Goonewardene also addressed past controversies involving institutional investors, including the Employees’ Provident Fund (EPF), cautioning against what he characterised as the retrospective deployment of market manipulation provisions in transactions involving large State-managed funds.

“If a sophisticated institutional investor transacts at a certain price, that is fundamentally a commercial judgment,” he said.

He argued that institutional investment decisions, even where they later prove controversial or commercially unfavourable, should not automatically be recast as criminal manipulation absent clear evidence of intentional distortion of market price.

“These are powerful statutory tools,” he said. “They must be used responsibly.”

He cautioned that reopening transactions many years after they occurred, particularly in cases involving large institutional participants such as the EPF, risks conflating commercial risk, pricing disputes, or governance failures with criminal intent.

“The fact that a transaction later becomes controversial does not, by itself, establish manipulation,” he said.

Dr. Wikramanayake reinforced that market manipulation is inherently preventive and real-time in nature. “Market manipulation is a real-time phenomenon,” he said. “If suspicious trading is identified, intervention must be timely.”

Reopening transactions from a decade or more ago and attempting to reconstruct intent, speakers suggested, risks undermining fairness and distorting the preventive objective of regulation.

The panels also examined the SEC’s enhanced powers to compound offences under the new Act. Speakers noted that the statute permits the Commission to settle certain violations administratively, including through the imposition of financial penalties linked to the benefit gained or loss avoided.

While acknowledging that compounding can serve as an efficient enforcement tool, concerns were raised about the scale of potential penalties and the practical pressures such provisions may create.

Dr. Wikramanayake observed that where significant financial consequences are attached, the option to compound may in practice operate as a strong inducement to settle rather than contest allegations.

He cautioned that the availability of large monetary penalties must be accompanied by procedural clarity and proportionality.

Goonewardene added that compounding powers, like manipulation provisions, are powerful tools that must be applied consistently and transparently.

“These are not minor administrative sanctions,” he said. “They can carry substantial financial and reputational implications.”

The discussion concluded with a distinction between the statutes itself and its administration.

“I do not fault the statute,” Dr. Wikramanayake said. “The Act provides the tools. The question is whether the institution has the capacity to apply them in complex commercial environments.”

He said enforcement of sophisticated insider dealing and manipulation provisions requires deep commercial understanding, technological expertise, and continuity of leadership.

“This is not about weakening enforcement,” he said. “It is about ensuring that those who apply the law understand the commercial realities they are judging.”

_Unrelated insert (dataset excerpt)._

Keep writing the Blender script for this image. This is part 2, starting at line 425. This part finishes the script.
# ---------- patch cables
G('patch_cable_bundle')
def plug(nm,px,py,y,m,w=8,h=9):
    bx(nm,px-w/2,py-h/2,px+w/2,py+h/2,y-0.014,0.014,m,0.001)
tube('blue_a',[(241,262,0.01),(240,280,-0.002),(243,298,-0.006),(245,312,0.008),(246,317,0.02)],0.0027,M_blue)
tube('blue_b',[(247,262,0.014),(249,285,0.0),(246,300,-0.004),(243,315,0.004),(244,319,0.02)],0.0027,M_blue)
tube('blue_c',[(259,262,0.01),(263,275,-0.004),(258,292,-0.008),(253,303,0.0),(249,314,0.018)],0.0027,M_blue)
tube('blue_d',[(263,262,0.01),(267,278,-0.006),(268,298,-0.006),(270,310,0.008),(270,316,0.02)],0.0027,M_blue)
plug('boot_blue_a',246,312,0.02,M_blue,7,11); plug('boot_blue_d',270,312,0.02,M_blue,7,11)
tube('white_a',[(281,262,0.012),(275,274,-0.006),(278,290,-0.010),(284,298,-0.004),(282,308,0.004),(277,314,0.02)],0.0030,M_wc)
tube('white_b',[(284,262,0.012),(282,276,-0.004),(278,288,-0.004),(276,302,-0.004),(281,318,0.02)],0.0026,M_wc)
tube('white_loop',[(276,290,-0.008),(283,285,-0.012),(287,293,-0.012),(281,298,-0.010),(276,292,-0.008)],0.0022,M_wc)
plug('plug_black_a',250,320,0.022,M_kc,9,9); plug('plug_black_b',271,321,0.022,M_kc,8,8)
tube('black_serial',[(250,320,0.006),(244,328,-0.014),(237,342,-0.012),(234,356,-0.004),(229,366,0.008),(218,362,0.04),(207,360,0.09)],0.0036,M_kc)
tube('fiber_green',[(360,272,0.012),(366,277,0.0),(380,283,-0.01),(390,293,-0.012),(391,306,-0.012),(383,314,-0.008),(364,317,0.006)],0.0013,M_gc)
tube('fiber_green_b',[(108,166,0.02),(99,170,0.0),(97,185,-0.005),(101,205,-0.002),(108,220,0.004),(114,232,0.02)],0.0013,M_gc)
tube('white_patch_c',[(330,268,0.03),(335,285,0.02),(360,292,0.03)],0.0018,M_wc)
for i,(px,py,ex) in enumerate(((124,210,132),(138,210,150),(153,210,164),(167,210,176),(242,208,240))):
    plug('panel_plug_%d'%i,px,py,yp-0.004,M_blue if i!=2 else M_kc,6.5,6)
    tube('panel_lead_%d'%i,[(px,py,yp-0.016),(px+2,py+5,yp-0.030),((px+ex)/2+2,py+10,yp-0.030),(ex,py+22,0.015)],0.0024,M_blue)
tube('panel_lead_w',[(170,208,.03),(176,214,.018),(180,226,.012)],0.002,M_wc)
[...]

Reference was made to reported vacancies within the Commission, estimated at around 50 positions, and the challenge of attracting and retaining top professionals with capital market expertise.

Speakers said sweeping statutory authority must be matched by institutional depth, operational stability, and safeguards that protect individual rights.

BASL President calls for autonomy, structural reform of SEC

  • Says independence key to attracting top professionals
  • Warns dual role of market development and regulation creates structural tension
  • Draws parallel with proposed separation of prosecutorial functions under justice reforms
  • Calls for certainty of enforcement to build long-term investor confidence
  • Regulatory standards should not shift due to market performance or political pressure
Rajeev Amarasuriya 

Bar Association of Sri Lanka (BASL) President and former Securities and Exchange Commission (SEC) Commissioner Rajeev Amarasuriya has called for full financial and operational independence for the SEC, arguing that institutional autonomy is critical to strengthening regulatory effectiveness in an increasingly complex capital market.

Speaking at the BASL Capital Market Symposium, Amarasuriya said the regulator must be empowered to determine its own cadre requirements and remuneration structures if it is to attract and retain professionals capable of overseeing a sophisticated and evolving market.

“Having that autonomy will allow the SEC to act independently and to regulate the market effectively,” he said.

He stressed that regulatory independence is not merely administrative but functional.

“If we want a regulator that can respond to complex transactions, market innovation, and cross-border activity, we must ensure it has the financial flexibility to hire and retain the right expertise,” he said.

While acknowledging progress made by the Commission in recent years, Amarasuriya highlighted what he described as a deeper structural issue within the current framework. He noted that the SEC is simultaneously tasked with promoting market development and enforcing market regulation.

“On the one hand, the SEC is responsible for developing the market. On the other hand, it must ensure a free and fair market through strict regulation,” he said.

He warned that these dual mandates can create institutional tension, particularly during periods of market stress.

“When markets are not performing well, there may be pressure to stimulate activity. In such situations, regulatory priorities can become conflicted.”

Drawing a parallel with ongoing discussions surrounding reforms to the Attorney General’s Department, Amarasuriya said structural separation of functions is often necessary to preserve institutional credibility.

“The Attorney General is both legal adviser to the State and Chief Prosecutor. That tension has led to proposals to separate prosecutorial functions. A similar structural question arises in relation to the SEC,” he said.

He suggested that market regulation should operate under a clearly demarcated framework, even if housed within the same institutional structure. “Regulation must be insulated from development objectives,” he said.

Amarasuriya emphasised that long-term investor confidence depends on certainty of enforcement.

“If market participants know that five, 10, or 15 years from now, if a violation is detected, action will be taken, that certainty builds confidence,” he said.

He cautioned that regulatory standards should not fluctuate based on short-term market performance or political pressure.

“In a small market like ours, there will always be pressure. Some will argue that we are over-regulating. Others will say we are under-regulating. But consistency is what builds trust.”

He also observed that leading capital market regulators globally derive their effectiveness from institutionalised financial and operational independence.

“Autonomy cannot depend on convention. It must be protected by statute,” he said.

Amarasuriya further noted that discussions around reform should extend beyond the SEC to encompass related pillars of the capital market framework, including investor protection mechanisms.